C’est justement là où l’impôt minimal mondial aurait de l’impact. En mobilisant une taxe de 15 pour cent sur les taux effectifs, les montages d’optimisation perdraient de leur efficacité et de leur attrait. Mais ce serait aussi un challenge, du moins pour les grandes firmes d’audit, les Big Four, qui dominent cette industrie – et pour le Luxembourg. Ce n’est sûrement pas une histoire éphémère qui disparaîtra avec un coup de brosse marketing – comme Nicolas Mackel, le patron de Luxembourg for Finance, l’a conseillé à Jeff Bezos sur les ondes de RTL cette semaine. Même s’il a été d’un calme ostentatoire – « Le Luxembourg n’est pas que la fiscalité » –, Mackel a pourtant fait des siennes en pestant contre celles et ceux qui seraient « obsédé-e-s » par des hausses d’impôts comme remède à tous les maux.
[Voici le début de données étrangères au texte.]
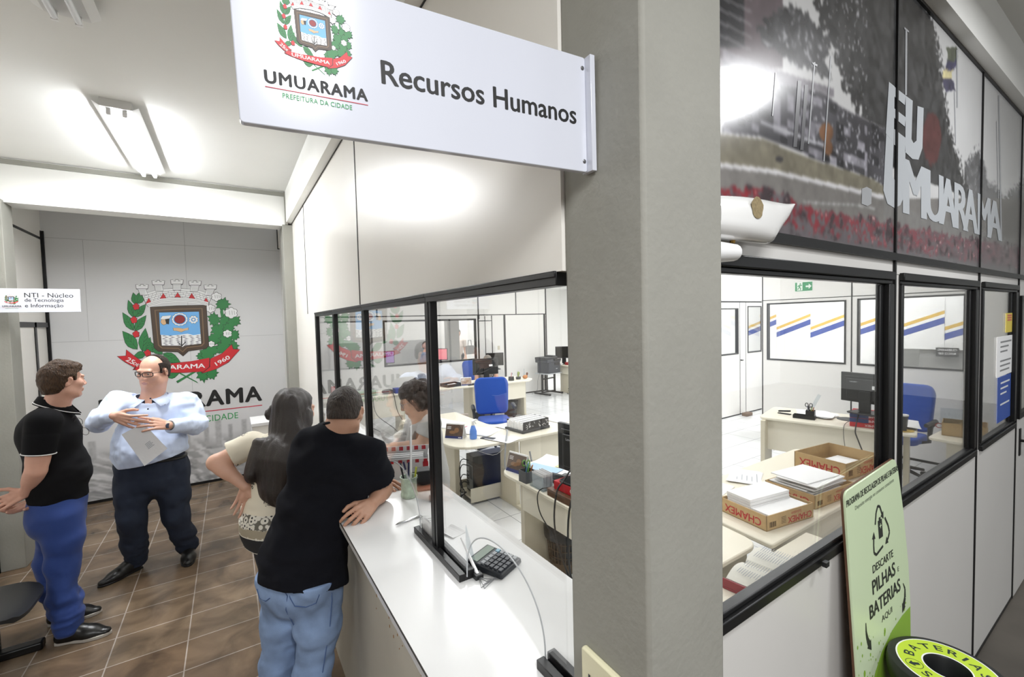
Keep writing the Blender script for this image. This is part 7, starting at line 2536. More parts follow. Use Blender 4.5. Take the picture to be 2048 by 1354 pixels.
# ---------------------------------------------------------------- B: standing man in pale blue shirt
def person_b():
    B = (-0.55, 4.47, 0.0)
    b2 = B[:2]
    p = lambda x, y, o=0.0: P3(x, y, b2, o)
    f, l = nrm((-0.06, -1, 0)), nrm((1, -0.06, 0))          # l = image right = his left
    H = Head(p(308, 742, 0.0), (-0.56, -0.80, -0.16), u=(0.06, 0, 1), size=1.05, wide=1.1)
    nb = p(302, 800, 0.02)
    chest, waist, pel = p(306, 840, 0.03), p(302, 895, 0.02), p(302, 930, 0.04)
    shR, shL = p(240, 806, 0.03), p(374, 808, 0.03)
    elR, wrR = p(197, 843, -0.12), p(226, 832, -0.30)
    elL, wrL = p(394, 849, -0.08), p(338, 851, -0.30)
    hipR, hipL = p(268, 940, 0.04), p(342, 938, 0.04)
    knR, knL = p(264, 1035, 0.0), p(352, 1030, 0.0)
    anR, anL = V3(-0.715, 4.56, 0.07), V3(-0.382, 4.575, 0.07)
    body = Blob()
    H.add(body, jowl=0.02, nose=0.75)
    body.rc(nb - V3(0, 0, 0.03), H.at(-0.005, 0, -0.07), 0.08, 0.075, 0.03)
    body.rc(pel, chest, 0.14, 0.14, 0.05)
    body.rc(chest, nb - V3(0, 0, 0.05), 0.13, 0.08, 0.05)
    for s_, e_, w_ in ((shR, elR, wrR), (shL, elL, wrL)):
        body.rc(chest + (s_ - chest) * 0.5, s_, 0.075, 0.056, 0.04)
        body.chain([s_, e_, w_], [0.06, 0.048, 0.031], 0.02)
    for h_, k_, a_ in ((hipR, knR, anR), (hipL, knL, anL)):
        body.chain([h_, k_, a_], [0.09, 0.06, 0.04], 0.03)
        body.rc(a_, a_ + (V3(-0.06, -0.055, -0.03) if a_ is anR else V3(0, -0.08, -0.03)), 0.035, 0.02, 0.02)
    hand(body, wrR, p(272, 845, -0.36) - wrR, (0.15, 0.85, -0.5), (0.75, -0.2, 0.55), (0.22, 0.3, 0.34, 0.4), 0.22, 0.4, 1.06)
    hand(body, wrL, p(288, 846, -0.36) - wrL, (0.1, 0.6, -0.8), (0.0, 0.5, 0.8), (0.18, 0.2, 0.24, 0.3), 0.15, 0.4, 1.06, 0.4)
    o = body.mesh('person', 0.0048, [SK2, LIP], None, B, pick=H.lips())
    tag(o, 'standing man with glasses in pale blue shirt, holding a white envelope', 'person')
    HM = hair_mat('hair_dark', '2a211c')
    H.eyes(o, B, HM)
    hair = crown_hair(H, 0.007, [lambda f_, r, u: -(u - polyline([(-0.1, -0.07), (-0.045, -0.06), (-0.02, -0.01), (-0.005, 0.03), (0.018, 0.03), (0.022, -0.01), (0.032, 0.0), (0.036, 0.05), (0.05, 0.085), (0.06, 0.3)], f_)),
                                 lambda f_, r, u: np.where(u > 0.07, f_ + 0.005, f_ - 0.03)], 0.0025, (60, 60, 60), 5)
    hair.mesh('hair', 0.004, HM, o, B)
    # glasses
    gm = mat('glasses_black', '121212', 0.3)
    k = MB()
    for q in (-1, 1):
        pts = []
        for i in range(24):
            t = 2 * PI * i / 24
            ca, sa = math.cos(t), math.sin(t)
            m = (abs(ca) ** 4 + abs(sa) ** 4) ** -0.25
            rr_ = q * 0.034 + 0.027 * ca * m
            pts.append(tuple(H.at(0.112 - 2.2 * rr_ * rr_ * 3, rr_, 0.002 + 0.0165 * sa * m) - V3(B)))
        k.tube(pts, 0.0031, 6, closed=True)
        k.tube([tuple(H.at(a, q * r, u) - V3(B)) for a, r, u in ((0.088, 0.062, 0.01), (0.06, 0.076, 0.008), (0.0, 0.082, 0.006), (-0.012, 0.082, -0.005))], 0.0022, 6)
    k.tube([tuple(H.at(0.113, r, 0.006) - V3(B)) for r in (-0.009, 0, 0.009)], 0.0022, 6)
    k.build('glasses', gm, o, smooth=True)
    # shirt
    SHM = mat('pale_blue_shirt', 'cfdcf5', 0.8, bump=(900, 0.06), sheen=0.1)
    sh = Blob()
    sh.rc(pel, waist, 0.205, 0.222, 0.06, (f, 0.78))
    sh.rc(waist, chest, 0.222, 0.205, 0.06, (f, 0.74))
    sh.el(waist + f * 0.06, (0.15, 0.2, 0.17), (f, l, (0, 0, 1)), 0.06)
    sh.rc(chest + V3(0, 0, 0.06), nb - V3(0, 0, 0.03), 0.15, 0.085, 0.06, (f, 0.85))
    sh.rc(shR, shL, 0.083, 0.083, 0.06)
    for s_, e_, w_ in ((shR, elR, wrR), (shL, elL, wrL)):
        sh.rc(s_, e_, 0.086, 0.072, 0.04)
        sh.rc(e_, e_ + (w_ - e_) * 0.86, 0.070, 0.05, 0.02)
    sh.folds(0.012, (10, 10, 13), 6)
    sh.folds(0.009, (24, 24, 9), 7, lambda x, y, z: np.clip((np.abs(x + 0.52) - 0.16) * 8, 0.2, 1))
    sh.cut(p(302, 918) , nrm(V3(0.15, 0, -1)))
    sh.neck(nb + V3(0, 0, 0.012), V3(0, 0, 1) + f * 0.35, 0.108)
    shirt = sh.mesh('shirt', 0.0055, SHM, o, B, smooth=1)
    SHI = mat('navy_lining', '1b2236', 0.8)
    NK = nb + V3(0, 0, 0.005)
    for q in (-1, 1):
        c = MB()
        N = 9
        a0 = [(2.9 * i / N) for i in range(N + 1)]
        up_, dn_ = [], []
        for a in a0:
            dirn = -f * math.cos(a) + l * q * math.sin(a)
            frontw = max(0, -math.cos(a))
            up_.append(NK + dirn * (0.094 - 0.004 * frontw) + V3(0, 0, 0.045 - 0.035 * frontw) - V3(B))
            dn_.append(NK + dirn * (0.122 + 0.03 * frontw) + l * q * 0.05 * frontw ** 2 + V3(0, 0, 0.008 - 0.052 * frontw) - V3(B))
        vs = [tuple(v) for v in up_] + [tuple(v) for v in dn_]
        c.add(vs, [(i, i + 1, N + 2 + i, N + 1 + i) for i in range(N)])
        co = c.build('collar', SHM, shirt, smooth=True)
        so = co.modifiers.new('s', 'SOLIDIFY')
        so.thickness, so.offset = 0.004, 0
        c = MB()
        in_ = [u * 0.93 + (V3(NK) - V3(B)) * 0.07 + V3(0, 0, -0.004) for u in up_[3:]]
        lo_ = [u - V3(0, 0, 0.045) + f * 0.012 for u in in_]
        c.add([tuple(v) for v in up_[3:]] + [tuple(v) for v in lo_], [(i, i + 1, len(lo_) + i + 1, len(lo_) + i) for i in range(len(lo_) - 1)])
        c.build('collar_lining', SHI, shirt, smooth=True)
    for x, y, off in ((301, 797, -0.155), (296, 818, -0.205)):
        MB(Matrix.Translation(tuple(p(x, y, off) - V3(B)))).ball((0, 0, 0), (0.006, 0.004, 0.006)).build('button', SHI, shirt, smooth=True)
    k = MB(frame3(tuple(p(330, 809, -0.175) - V3(B)), (1, 0, 0), (0, 0, 1)))
    k.poly([(-0.008, 0, 0), (0.0, -0.004, 0), (0.008, 0.006, 0), (0, 0.0, 0)])
    k.build('shirt_motif', SHI, shirt)
    # trousers
    TR = mat('dark_navy_denim', '1d2638', 0.85, bump=(500, 0.2))
    t = Blob()
    t.rc(p(303, 922, 0.04), p(303, 950, 0.04), 0.218, 0.20, 0.05, (f, 0.8))
    for h_, k_, a_ in ((hipR, knR, anR), (hipL, knL, anL)):
        t.chain([h_, h_ * 0.5 + k_ * 0.5, k_, k_ * 0.45 + a_ * 0.55, a_], [0.128, 0.11, 0.09, 0.078, 0.07], 0.04)
    t.folds(0.01, (11, 11, 11), 12)
    t.folds(0.011, (6, 6, 24), 13, lambda x, y, z: np.clip((0.32 - z) * 5, 0, 1))
    t.cut((0, 0, 0.035), (0, 0, -1))
    t.cut(p(303, 908, 0.04), (-0.12, 0, 1))
    t.mesh('trousers', 0.006, TR, o, B, smooth=1)
    bl = ring(p(303, 913, 0.04), (l + V3(0, 0, -0.0), f), 0.222, 0.182, 40)
    k = MB().tube([tuple(v - V3(B) + V3(0, 0, -0.12 * (v[0] + 0.55))) for v in bl], 0.013, 6, closed=True)
    k.build('belt', mat('belt_black', '121212', 0.4), o, smooth=True)
    SHO = mat('black_leather')
    shoe(o, B, (-0.685, 4.585), math.atan2(-0.14, -0.16) - 0.05, SHO, None, 0.30, False)
    shoe(o, B, (-0.385, 4.64), -PI / 2 + 0.06, SHO, None, 0.29, False)
    # watch
    wd = nrm(wrL - elL)
    c = wrL - wd * 0.004
    x_ = nrm(np.cross(wd, (0, 0, 1)))
    z_ = np.cross(x_, wd)
    wt = outline_tube('wristwatch', ring(c, (x_, z_), 0.034, 0.034), 0.0055, mat('watch_steel', '9a9ca0', 0.25, metal=0.9), o, B, True)
    k = MB(frame3(tuple(c + f * 0.037 + V3(0, 0, 0.006) - V3(B)), tuple(wd), (0, 0, 1)))
    k.lathe([(0, 0), (0.019, 0), (0.019, 0.007), (0.0, 0.007)], 20)
    k.build('watch_face', mat('watch_dial', '22304a', 0.2), wt, smooth=True)
    # envelope in his hands
    q = [p(243, 869, -0.335), p(289, 932, -0.315), p(335, 897, -0.315), p(287, 846, -0.345)]
    c0 = sum(q) / 4
    k = MB()
    n_ = nrm(np.cross(q[1] - q[0], q[3] - q[0]))
    g = 8
    vs = []
    for s_ in (0.001, -0.001):
        for i in range(g + 1):
            for j in range(g + 1):
                a, b_ = i / g, j / g
                v = (q[0] * (1 - a) + q[1] * a) * (1 - b_) + (q[3] * (1 - a) + q[2] * a) * b_
                v = v + n_ * (s_ + 0.012 * math.sin(PI * a) * (b_ - 0.5))
                vs.append(tuple(v - c0))
    G = (g + 1) ** 2
    fs = [(i * (g + 1) + j, (i + 1) * (g + 1) + j, (i + 1) * (g + 1) + j + 1, i * (g + 1) + j + 1) for i in range(g) for j in range(g)]
    fs += [tuple(G + w for w in reversed(w4)) for w4 in fs]
    k.add(vs, fs, 0)
    eu, ev = nrm(q[2] - q[1]), nrm(q[0] - q[1])
    for i in range(5):
        a = q[1] + (q[2] - q[1]) * 0.45 + (q[0] - q[1]) * (0.30 + 0.035 * i)
        bq = a + (q[2] - q[1]) * (0.26 - 0.05 * (i % 2))
        hh = (q[0] - q[1]) * 0.012
        nn = n_ * (0.0025 if n_[1] < 0 else -0.0025) * 3
        k.add([tuple(v - c0 + nn) for v in (a, bq, bq + hh, a + hh)], [(0, 1, 2, 3)], 1)
    e_ = k.build('envelope', [mat('envelope_white', 'eef0f4', 0.8), mat('grey_print')], None)
    e_.location = tuple(c0)
    tag(e_, 'white envelope held before the pale blue shirt', 'envelope')
    return o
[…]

Une question de redistribution
Pourtant, les questions essentielles de la justice fiscale ne sont pas encore vraiment réglées, même pas par cet impôt « révolutionnaire ». Si lever une taxe minimale est une bonne idée, l’approche du G7 – et plus tard probablement du G20 – ne pose pas la question, non moins essentielle, de la redistribution de cette nouvelle manne. L’ONG Tax Justice Network a par exemple épluché l’approche de l’OCDE en la matière et a constaté qu’elle « privilégie les sièges principaux de ces sociétés [multinationales], qui sont typiquement les pays les plus riches », peut-on lire sur son blog. Et de constater que les pays les plus pauvres risqueraient de voir des gains proportionnellement plus petits.
Tax Justice Network propose alors une autre approche, appelée METR (Minimum Effective Tax Rate), qui permettrait d’engranger les mêmes sommes payées en impôts et les distribuerait là où l’activité économique réelle est logée. Cela serait donc plus juste pour les pays qui ont accueilli des multinationales occidentales, mais qui souvent n’en tirent pas grand-chose dans leurs budgets.
En d’autres mots, l’idée de cet impôt est un grand pas en avant, mais la justice fiscale ne sera achevée que quand le problème de la redistribution sera réglé de façon aussi révolutionnaire que l’impôt lui-même. Il reste encore du chemin à parcourir pour que justice soit vraiment faite.